プロミスト・ランド(2012🇺🇸)
原題: PROMISED LAND(2012、アメリカ、106分)
●監督:ガス・ヴァン・サント
●出演:マット・デイモン、ジョン・クラシンスキー、フランシス・マクドーマンド、ローズマリー・デウィット、スクート・マクネイリー、タイタス・ウェリヴァー、テリー・キニー、ハル・ホルブルック
いわゆる「シェールガス革命」により巻き起こったエネルギー会社による土地買収を巡る、企業側の人間と小さな町の住民との間で起こるドラマを描くガス・ヴァン・サント作品。
タイトルがクレジットされる瞬間はガレージの扉が開いて光が差し込むカットになっている。
舞台はペンシルベニア州のマッキンリーという田舎町。
そこにあるのは広大な農場。
土地買収のために町を訪れた主人公たち(マット・デイモンとフランシス・マクドーマンド)が最初に立ち寄った店は銃と食料品とギターとガソリンを売っている。
『ファーゴ』の署長役でもそうだったが、フランシス・マクドーマンドはこういったバリバリ働く女性の役が本当に合っているし映画の迫真性を高めている。
「どこの大都市だって2時間走ればケンタッキーさ」
という台詞があるが、経済大国アメリカであっても大半を占めるのはこうした田舎町なのだ。

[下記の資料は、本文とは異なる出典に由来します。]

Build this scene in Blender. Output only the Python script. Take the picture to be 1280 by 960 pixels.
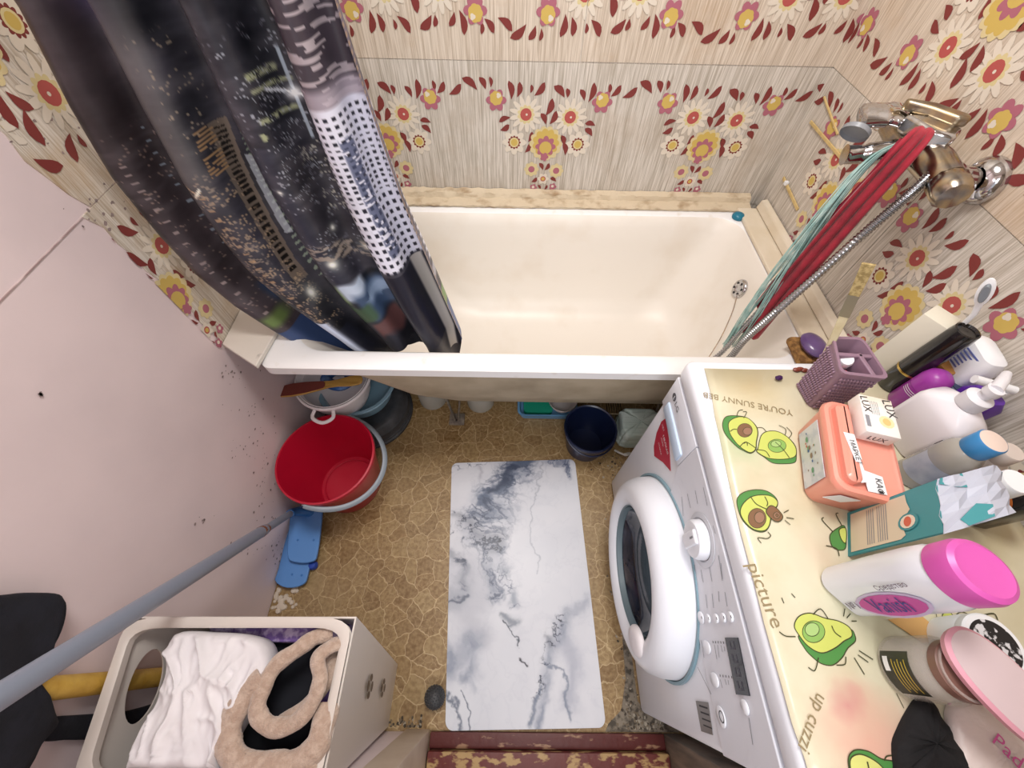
import bpy, bmesh, math, random
import numpy as np
from mathutils import Vector, Matrix, Euler
random.seed(7); np.random.seed(7)
for o in list(bpy.data.objects): bpy.data.objects.remove(o)
S = bpy.context.scene; C = S.collection

# ---------------------------------------------------------------- camera
CP = Vector((0.72747, -1.29364, 1.40806))
RM = Matrix(((0.9998645, -0.01541721, -0.00577031), (0.00979037, 0.83872477, -0.54446754), (0.01323387, 0.54433727, 0.83876206)))
F = 495.383
cam = bpy.data.objects.new('camera', bpy.data.cameras.new('camera')); C.objects.link(cam)
cam.matrix_world = Matrix.Translation(CP) @ RM.to_4x4()
cam.data.sensor_width = 36; cam.data.lens = 36 * F / 1280; cam.data.clip_start = 0.02
S.camera = cam
# ---------------------------------------------------------------- world, lamps, exposure
w = bpy.data.worlds.new('world'); S.world = w; w.use_nodes = True
w.node_tree.nodes['Background'].inputs[0].default_value = (0.90, 0.94, 1.0, 1); w.node_tree.nodes['Background'].inputs[1].default_value = 0.55
def area(name, loc, rot, size, power, col):
    l = bpy.data.lights.new(name, 'AREA'); l.shape = 'DISK'; l.size = size; l.energy = power; l.color = col
    o = bpy.data.objects.new(name, l); C.objects.link(o); o.location = loc; o.rotation_euler = rot; return o
area('ceiling_lamp_light', (0.80, -0.66, 2.30), (0, 0, 0), 0.55, 15, (1.0, 0.965, 0.93))
area('front_fill', (0.76, -1.36, 1.50), (math.radians(20), 0, 0), 0.22, 0.9, (0.93, 0.96, 1.0))  # added frontal fill beside the camera, no such source in the room
area('doorway_fill', (0.85, -2.3, 1.95), (math.radians(62), 0, 0), 0.8, 8, (0.96, 0.97, 1.0))  # added fill from beyond the doorway, no lamp known there
S.view_settings.view_transform = 'Standard'; S.view_settings.look = 'None'; S.view_settings.gamma = 1
S.view_settings.exposure = 0.62

W = 1.58
# ---------------------------------------------------------------- helpers
def lin(h):
    if isinstance(h, str):
        h = [int(h[i:i+2], 16) / 255 for i in (0, 2, 4)]
    return tuple((c / 12.92 if c <= .04045 else ((c + .055) / 1.055) ** 2.4) for c in h) + (1,)
def ray(u, v): return RM @ Vector(((u - 640) / F, -(v - 480) / F, -1))
def Z(u, v, z): d = ray(u, v); return CP + d * ((z - CP.z) / d.z)      # where a sight line meets a level surface
def X(u, v, x): d = ray(u, v); return CP + d * ((x - CP.x) / d.x)      # ... an upright surface facing sideways
def Y(u, v, y): d = ray(u, v); return CP + d * ((y - CP.y) / d.y)
MATS = {}
def mat(name, col, rough=.5, metal=0, spec=.5, var=None, bump=None, alpha=None, trans=0, coat=0, sheen=0, sub=0, emit=None):
    if name in MATS: return MATS[name]
    m = bpy.data.materials.new(name); m.use_nodes = True; nt = m.node_tree; b = nt.nodes['Principled BSDF']
    b.inputs['Base Color'].default_value = lin(col); b.inputs['Roughness'].default_value = rough
    b.inputs['Metallic'].default_value = metal; b.inputs['Specular IOR Level'].default_value = spec
    b.inputs['Transmission Weight'].default_value = trans; b.inputs['Coat Weight'].default_value = coat
    b.inputs['Sheen Weight'].default_value = sheen
    if sub: b.inputs['Subsurface Weight'].default_value = sub; b.inputs['Subsurface Scale'].default_value = .01
    tc = nt.nodes.new('ShaderNodeTexCoord')
    if var:      # (scale or (sx,sy,sz), second colour, low, high)
        mp = nt.nodes.new('ShaderNodeMapping'); n = nt.nodes.new('ShaderNodeTexNoise'); r = nt.nodes.new('ShaderNodeValToRGB')
        sc = var[0] if isinstance(var[0], tuple) else (var[0],) * 3
        mp.inputs['Scale'].default_value = sc; n.inputs['Scale'].default_value = 1; n.inputs['Detail'].default_value = 6
        nt.links.new(tc.outputs['Object'], mp.inputs[0]); nt.links.new(mp.outputs[0], n.inputs[0]); nt.links.new(n.outputs['Fac'], r.inputs[0])
        r.color_ramp.elements[0].position = var[2]; r.color_ramp.elements[0].color = lin(col)
        r.color_ramp.elements[1].position = var[3]; r.color_ramp.elements[1].color = lin(var[1])
        nt.links.new(r.outputs[0], b.inputs['Base Color'])
    if bump:     # (scale, strength, distance)
        n2 = nt.nodes.new('ShaderNodeTexNoise'); bm_ = nt.nodes.new('ShaderNodeBump'); mp2 = nt.nodes.new('ShaderNodeMapping')
        sc = bump[0] if isinstance(bump[0], tuple) else (bump[0],) * 3
        mp2.inputs['Scale'].default_value = sc; n2.inputs['Scale'].default_value = 1; n2.inputs['Detail'].default_value = 4
        nt.links.new(tc.outputs['Object'], mp2.inputs[0]); nt.links.new(mp2.outputs[0], n2.inputs[0])
        bm_.inputs['Strength'].default_value = bump[1]; bm_.inputs['Distance'].default_value = bump[2]
        nt.links.new(n2.outputs['Fac'], bm_.inputs['Height']); nt.links.new(bm_.outputs[0], b.inputs['Normal'])
    if alpha: b.inputs['Alpha'].default_value = alpha
    MATS[name] = m; return m

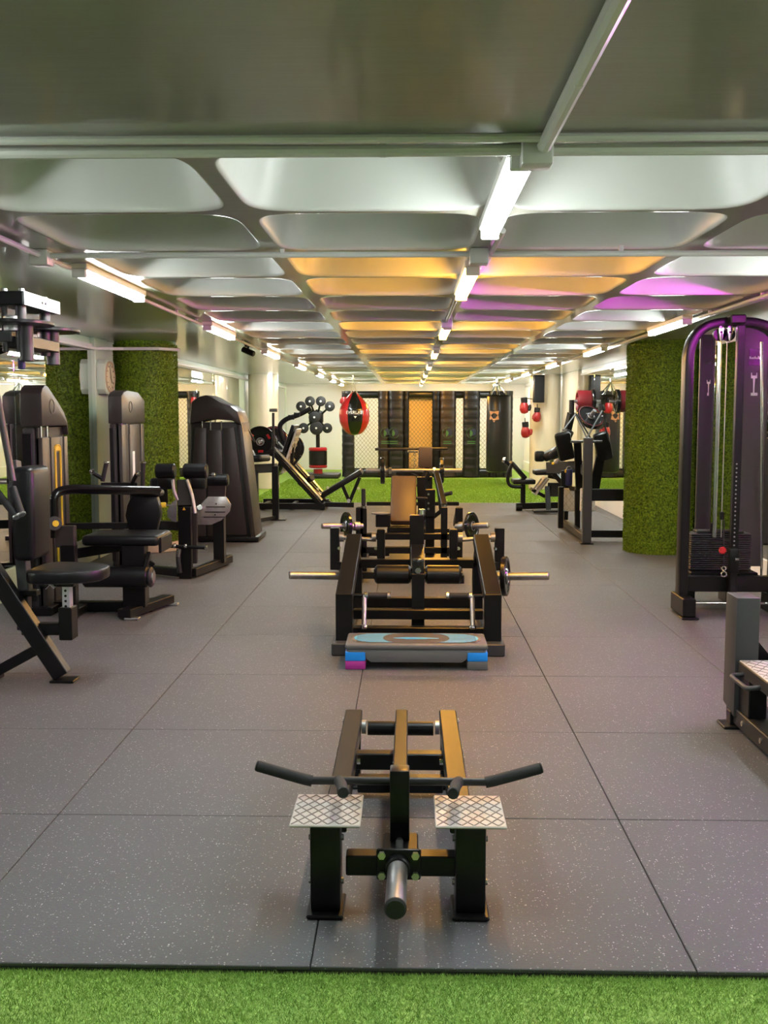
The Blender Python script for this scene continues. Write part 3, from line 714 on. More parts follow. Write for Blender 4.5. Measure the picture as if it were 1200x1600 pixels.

そして土地買収を行う側のスティーブ(マット・デイモン)もまたアイオワ出身ということで、単に都会人VS田舎者という構図にはなっていない。
この手の社会派映画でありがちな善悪の二項対立になりすぎないように慎重にバランスを取った演出が全体を通してなされている。
スティーブやスーはビジネスとしてやって来ているわけだし構造的に搾取する側だとしても、家族との生活などのバックボーンも描かれている。
環境活動家のダスティンももちろん志は崇高だが手段を選ばない卑怯なことを行っている。
住民側もガス採掘の手法により土地が汚染されることを理由に拒否する者もフォーカスされているが、ストーリー上では町の面積の6割以上の土地の買収がすでに合意されている。
もちろん映画にする以上何らかの結末をつけないといけないので、スティーブの転向がやや強引かなという気もしたが、アイオワ出身のバックグラウンドがそれを説明づけているし、感化されることもなくあくまで社に戻りビジネスに徹しようとするスーの姿が描かれているので必要以上のご都合主義には感じない。
住民投票の結果を映さないラストというのはこれもまた、全てを説明しすぎないという演出のバランス感覚がいい形で出ていたなと思った。
ただ仕事を辞めたあとの彼はどうするつもりなのか、少しの可能性すらも言及されていないのでそこは気になった。